Repeat the lines of the data that follow, please, starting at the first and stopping after the one with "COL = SC.collection".
— Start of DATASET EXTRACT —
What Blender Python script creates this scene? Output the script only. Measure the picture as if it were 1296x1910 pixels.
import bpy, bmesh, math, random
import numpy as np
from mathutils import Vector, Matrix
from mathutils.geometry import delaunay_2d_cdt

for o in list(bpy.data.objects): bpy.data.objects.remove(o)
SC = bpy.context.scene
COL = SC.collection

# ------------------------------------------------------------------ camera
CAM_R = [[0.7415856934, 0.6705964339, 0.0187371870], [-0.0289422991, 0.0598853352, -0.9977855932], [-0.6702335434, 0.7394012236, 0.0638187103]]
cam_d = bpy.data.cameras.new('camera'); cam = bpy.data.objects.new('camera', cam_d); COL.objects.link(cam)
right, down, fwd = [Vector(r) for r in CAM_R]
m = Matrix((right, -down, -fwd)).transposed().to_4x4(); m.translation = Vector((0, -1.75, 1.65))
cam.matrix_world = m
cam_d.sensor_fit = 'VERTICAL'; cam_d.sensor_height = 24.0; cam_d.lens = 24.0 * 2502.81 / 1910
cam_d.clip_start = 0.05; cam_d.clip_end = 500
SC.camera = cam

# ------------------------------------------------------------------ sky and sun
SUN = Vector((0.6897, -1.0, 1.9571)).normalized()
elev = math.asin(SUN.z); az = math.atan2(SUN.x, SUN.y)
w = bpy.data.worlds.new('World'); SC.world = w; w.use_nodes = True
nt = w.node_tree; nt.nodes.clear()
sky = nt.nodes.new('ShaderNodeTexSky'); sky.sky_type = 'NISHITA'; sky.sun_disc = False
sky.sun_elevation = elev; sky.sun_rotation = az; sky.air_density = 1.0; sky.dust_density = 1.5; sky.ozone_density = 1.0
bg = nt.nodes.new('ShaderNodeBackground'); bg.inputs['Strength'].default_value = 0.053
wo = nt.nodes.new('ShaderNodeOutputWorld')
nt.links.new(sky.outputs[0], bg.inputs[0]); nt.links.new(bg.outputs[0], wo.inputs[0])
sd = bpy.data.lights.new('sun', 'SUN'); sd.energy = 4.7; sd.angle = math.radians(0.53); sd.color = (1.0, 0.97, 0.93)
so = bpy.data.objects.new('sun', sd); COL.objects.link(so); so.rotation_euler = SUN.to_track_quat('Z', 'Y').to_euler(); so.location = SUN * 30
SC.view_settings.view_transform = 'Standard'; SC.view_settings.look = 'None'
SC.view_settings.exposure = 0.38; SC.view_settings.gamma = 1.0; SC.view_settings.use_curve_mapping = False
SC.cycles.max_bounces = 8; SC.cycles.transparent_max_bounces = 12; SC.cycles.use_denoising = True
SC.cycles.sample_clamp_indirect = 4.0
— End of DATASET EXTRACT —
## ANSWER TO THIS EXERCISE
What Blender Python script creates this scene? Output the script only. Measure the picture as if it were 1296x1910 pixels.
import bpy, bmesh, math, random
import numpy as np
from mathutils import Vector, Matrix
from mathutils.geometry import delaunay_2d_cdt

for o in list(bpy.data.objects): bpy.data.objects.remove(o)
SC = bpy.context.scene
COL = SC.collection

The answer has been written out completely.